Nisto constitui, ademais, a própria razão de ser do Direito do Trabalho, que, como acentua Mario de La Cueva, “difere esencialmente del derecho civil, por sus fundamentos y en sus propósitos. El derecho del trabajo no es un derecho para regular la conducta de los hombres en relación con las cosas, sino que es un derecho para el proteger la energía humana del trabajo, sino, más bien, asegurar a cada hombre una posición social adecuada, esto es, el derecho del trabajo constituye, no reglas para regular la compra-venta o el arrendamiento de la fuerza de trabajo, sino un estatuto personal que procura elevar al hombre a una existencia digna. Por eso que la semejanza en las instituciones no puede resolver los problemas, porque la esencia de las mismas instituciones es distinta”.[iii]

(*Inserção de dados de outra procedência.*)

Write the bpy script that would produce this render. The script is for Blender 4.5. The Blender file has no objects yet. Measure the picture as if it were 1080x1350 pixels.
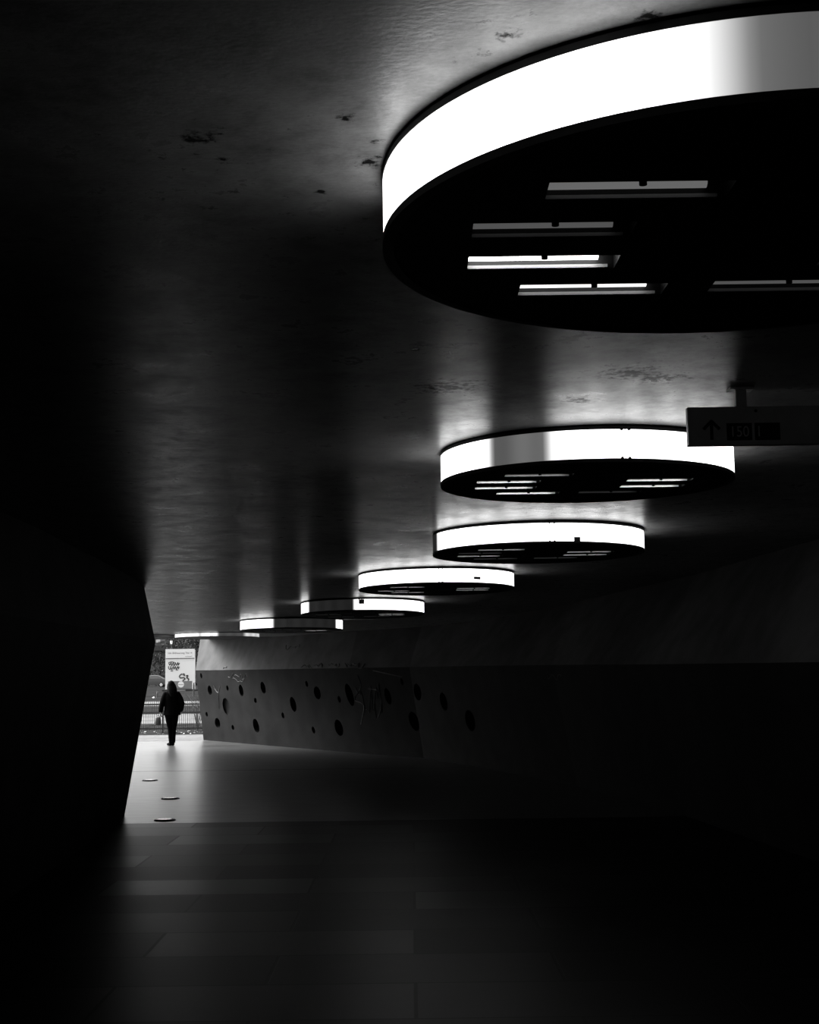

Assim, mesmo com a revitalização da antiga onda de ataques aos direitos sociais, pelos quais, sob a retórica da modernidade, procura-se conduzir a sociedade brasileira aos tempos do século XIX, o percurso da progressividade se impõe por incidência da razão e da lógica. Com efeito, diante da necessária retomada dos fundamentos do Direito do Trabalho para solucionar o conflito incontornável de duas regras generalizantes que se contrapõem, chega-se ao ponto dialético de que a previsão legal da atividade-fim representa o fim da terceirização.

Notas

[i]. EWALD, François. Historie de l’État Providence: les origines de la solidarité. Paris: Grasset, 1996, p. 214.
[ii]. EWALD, François. Historie de l’État Providence: les origines de la solidarité. Paris: Grasset, 1996, p. 214.
[iii]. CUEVA, Mario de La. Derecho Mexicano Del Trabajo. Tomo I. México: Porrua, 1960, p. 453.